Além de simplesmente soar melhor do que todo o resto, Italo funciona bem como trilha sonora da era de blogs narcisistas e selfies no banheiro. O fato de que música eletrônica padrão e não-descritiva é, essencialmente, a trilha sonora da era da mídia social, parece contraditório com o tipo de coisa que fez sites como o Tumblr se tornarem tão populares. Diariamente blogueiras adolescentes pegam seu smartphone para postar uma citação inspiradora, fuxicam o seu flerte secreto e chorosamente tuítam "APENAS… ISSO" com o link de um vídeo de um tubarão branco fazendo carinho em um coala.

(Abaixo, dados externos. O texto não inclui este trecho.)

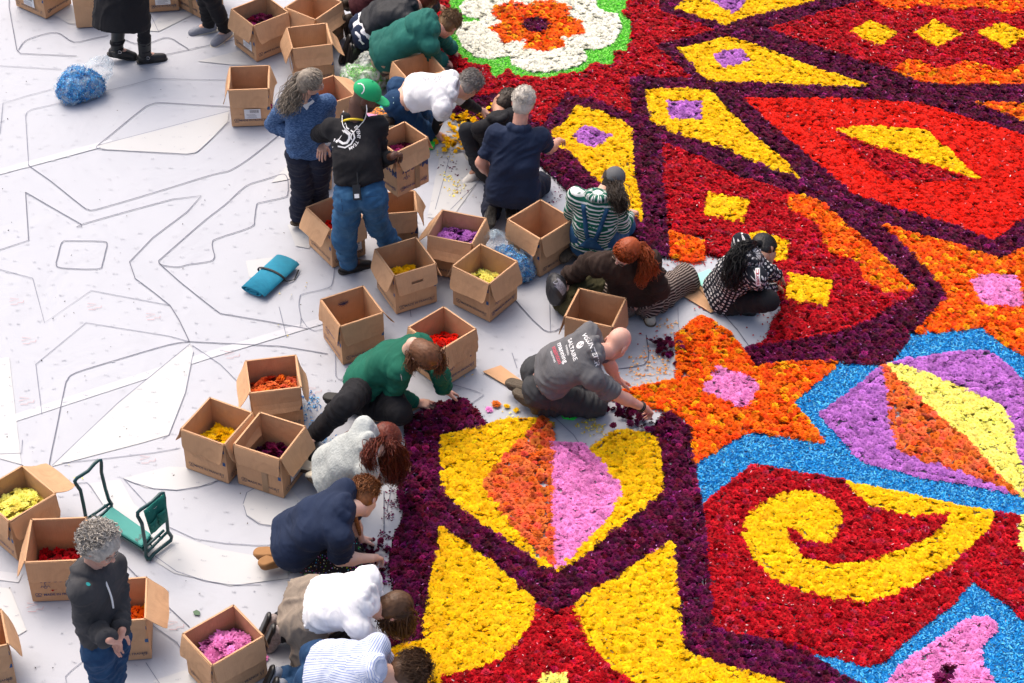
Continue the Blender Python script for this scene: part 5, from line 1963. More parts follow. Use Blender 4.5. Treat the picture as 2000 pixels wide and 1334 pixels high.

É uma cultura caracterizada por insegurança, então por que a música pop parece tão segura e presunçosa?

As pessoas passam grande parte do seu dia na internet, e grande parte dessa atividade se resume a busca de validação, catarse em torno de vídeos virais melodramáticos e "Você sabe que é um adolescente quando…" e memes do tipo. Pode ser representada de forma diferente hoje em dia, mas essa constante busca por essa série de coisas relacionadas decorre da vontade adolescente de encontrar compaixão pela sua angústia, saber que você não é o único se sentindo deprimido porque a Carol não tá afim de você.

Agora ouça à "The Night", por Valerie Dore, e me diga se não é o hino de todos esses adolescentes tristonhos em posts do Tumblr. Em 1984, uma música sobre amor não-correspondido com a letra "Estou tentando descobrir você [e] todos meus amigos estão falando comigo" ("I'm trying to discover you [and] all my friends are talking to me") pode não ter tido muito significado além de uma incrivelmente boa e triste canção pop. Mas em 2015, essas palavras assumem um novo significado, e são a trilha sonora perfeita para um jovem solitário sentado em frente ao seu computador com quatro janelas de bate-papo abertas no Facebook, sonhando com um romance impossível. É difícil, eu sei, mas a Valerie está aqui de plano de fundo para o seu momento tristonho.

Levando em conta que, de forma geral, os seres humanos não são muito bons em serem legais uns com os outros, nós provavelmente temos a música pop que merecemos. Nossa intolerância, capacidade de atenção reduzida e aceitação infinita de emoções baratas nos deixaram com um ar homogeneizado, metidos a conceituais mainstream e um fundo do poço que por vezes é excitante e divertido, mas na maior parte das vezes individualista e artificial.

Mas, então, vivemos em um mundo imperfeito, e talvez a Italo será a trilha sonora de um futuro utópico distante.